* Exercise requirements *
The complete listing should be restated exactly.

========

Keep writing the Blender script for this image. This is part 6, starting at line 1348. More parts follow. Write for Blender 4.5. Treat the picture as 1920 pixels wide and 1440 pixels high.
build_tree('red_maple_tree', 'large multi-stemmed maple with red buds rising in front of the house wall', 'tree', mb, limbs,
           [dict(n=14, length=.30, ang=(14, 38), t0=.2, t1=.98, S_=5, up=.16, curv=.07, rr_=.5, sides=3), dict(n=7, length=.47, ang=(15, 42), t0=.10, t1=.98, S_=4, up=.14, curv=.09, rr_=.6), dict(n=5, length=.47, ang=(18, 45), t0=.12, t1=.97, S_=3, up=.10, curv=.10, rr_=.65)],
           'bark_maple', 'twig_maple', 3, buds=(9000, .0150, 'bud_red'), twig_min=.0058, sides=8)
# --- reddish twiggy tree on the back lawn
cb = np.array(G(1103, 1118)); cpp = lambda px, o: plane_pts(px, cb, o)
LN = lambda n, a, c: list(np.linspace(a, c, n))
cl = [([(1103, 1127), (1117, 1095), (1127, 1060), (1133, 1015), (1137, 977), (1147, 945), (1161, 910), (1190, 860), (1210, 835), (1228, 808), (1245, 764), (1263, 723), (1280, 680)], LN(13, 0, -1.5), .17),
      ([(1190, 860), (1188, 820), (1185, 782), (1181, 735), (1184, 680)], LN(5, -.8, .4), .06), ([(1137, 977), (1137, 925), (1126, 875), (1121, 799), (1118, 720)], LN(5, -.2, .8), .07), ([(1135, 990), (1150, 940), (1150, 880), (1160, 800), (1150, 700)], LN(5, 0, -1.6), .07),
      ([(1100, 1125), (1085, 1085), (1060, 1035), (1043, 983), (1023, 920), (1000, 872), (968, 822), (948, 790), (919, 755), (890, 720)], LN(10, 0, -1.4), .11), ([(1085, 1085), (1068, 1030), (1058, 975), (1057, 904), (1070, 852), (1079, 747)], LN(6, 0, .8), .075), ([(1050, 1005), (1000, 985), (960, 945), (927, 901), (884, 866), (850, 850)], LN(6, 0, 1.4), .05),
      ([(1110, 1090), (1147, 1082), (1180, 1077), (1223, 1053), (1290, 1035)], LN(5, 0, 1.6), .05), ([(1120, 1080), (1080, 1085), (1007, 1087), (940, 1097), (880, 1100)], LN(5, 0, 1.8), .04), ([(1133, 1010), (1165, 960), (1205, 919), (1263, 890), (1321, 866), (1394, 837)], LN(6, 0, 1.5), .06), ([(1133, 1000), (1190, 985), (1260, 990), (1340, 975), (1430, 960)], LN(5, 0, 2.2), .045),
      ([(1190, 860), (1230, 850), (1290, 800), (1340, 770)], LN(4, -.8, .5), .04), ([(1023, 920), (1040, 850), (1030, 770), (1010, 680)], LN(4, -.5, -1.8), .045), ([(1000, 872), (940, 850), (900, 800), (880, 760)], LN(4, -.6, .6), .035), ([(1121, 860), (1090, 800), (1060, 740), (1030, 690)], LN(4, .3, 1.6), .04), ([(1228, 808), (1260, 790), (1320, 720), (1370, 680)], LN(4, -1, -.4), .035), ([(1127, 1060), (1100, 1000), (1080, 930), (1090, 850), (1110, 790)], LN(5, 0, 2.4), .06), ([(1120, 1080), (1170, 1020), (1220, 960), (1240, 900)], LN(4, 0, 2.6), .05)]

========

* Completed task *
Keep writing the Blender script for this image. This is part 6, starting at line 1348. More parts follow. Write for Blender 4.5. Treat the picture as 1920 pixels wide and 1440 pixels high.
build_tree('red_maple_tree', 'large multi-stemmed maple with red buds rising in front of the house wall', 'tree', mb, limbs,
           [dict(n=14, length=.30, ang=(14, 38), t0=.2, t1=.98, S_=5, up=.16, curv=.07, rr_=.5, sides=3), dict(n=7, length=.47, ang=(15, 42), t0=.10, t1=.98, S_=4, up=.14, curv=.09, rr_=.6), dict(n=5, length=.47, ang=(18, 45), t0=.12, t1=.97, S_=3, up=.10, curv=.10, rr_=.65)],
           'bark_maple', 'twig_maple', 3, buds=(9000, .0150, 'bud_red'), twig_min=.0058, sides=8)
# --- reddish twiggy tree on the back lawn
cb = np.array(G(1103, 1118)); cpp = lambda px, o: plane_pts(px, cb, o)
LN = lambda n, a, c: list(np.linspace(a, c, n))
cl = [([(1103, 1127), (1117, 1095), (1127, 1060), (1133, 1015), (1137, 977), (1147, 945), (1161, 910), (1190, 860), (1210, 835), (1228, 808), (1245, 764), (1263, 723), (1280, 680)], LN(13, 0, -1.5), .17),
      ([(1190, 860), (1188, 820), (1185, 782), (1181, 735), (1184, 680)], LN(5, -.8, .4), .06), ([(1137, 977), (1137, 925), (1126, 875), (1121, 799), (1118, 720)], LN(5, -.2, .8), .07), ([(1135, 990), (1150, 940), (1150, 880), (1160, 800), (1150, 700)], LN(5, 0, -1.6), .07),
      ([(1100, 1125), (1085, 1085), (1060, 1035), (1043, 983), (1023, 920), (1000, 872), (968, 822), (948, 790), (919, 755), (890, 720)], LN(10, 0, -1.4), .11), ([(1085, 1085), (1068, 1030), (1058, 975), (1057, 904), (1070, 852), (1079, 747)], LN(6, 0, .8), .075), ([(1050, 1005), (1000, 985), (960, 945), (927, 901), (884, 866), (850, 850)], LN(6, 0, 1.4), .05),
      ([(1110, 1090), (1147, 1082), (1180, 1077), (1223, 1053), (1290, 1035)], LN(5, 0, 1.6), .05), ([(1120, 1080), (1080, 1085), (1007, 1087), (940, 1097), (880, 1100)], LN(5, 0, 1.8), .04), ([(1133, 1010), (1165, 960), (1205, 919), (1263, 890), (1321, 866), (1394, 837)], LN(6, 0, 1.5), .06), ([(1133, 1000), (1190, 985), (1260, 990), (1340, 975), (1430, 960)], LN(5, 0, 2.2), .045),
      ([(1190, 860), (1230, 850), (1290, 800), (1340, 770)], LN(4, -.8, .5), .04), ([(1023, 920), (1040, 850), (1030, 770), (1010, 680)], LN(4, -.5, -1.8), .045), ([(1000, 872), (940, 850), (900, 800), (880, 760)], LN(4, -.6, .6), .035), ([(1121, 860), (1090, 800), (1060, 740), (1030, 690)], LN(4, .3, 1.6), .04), ([(1228, 808), (1260, 790), (1320, 720), (1370, 680)], LN(4, -1, -.4), .035), ([(1127, 1060), (1100, 1000), (1080, 930), (1090, 850), (1110, 790)], LN(5, 0, 2.4), .06), ([(1120, 1080), (1170, 1020), (1220, 960), (1240, 900)], LN(4, 0, 2.6), .05)]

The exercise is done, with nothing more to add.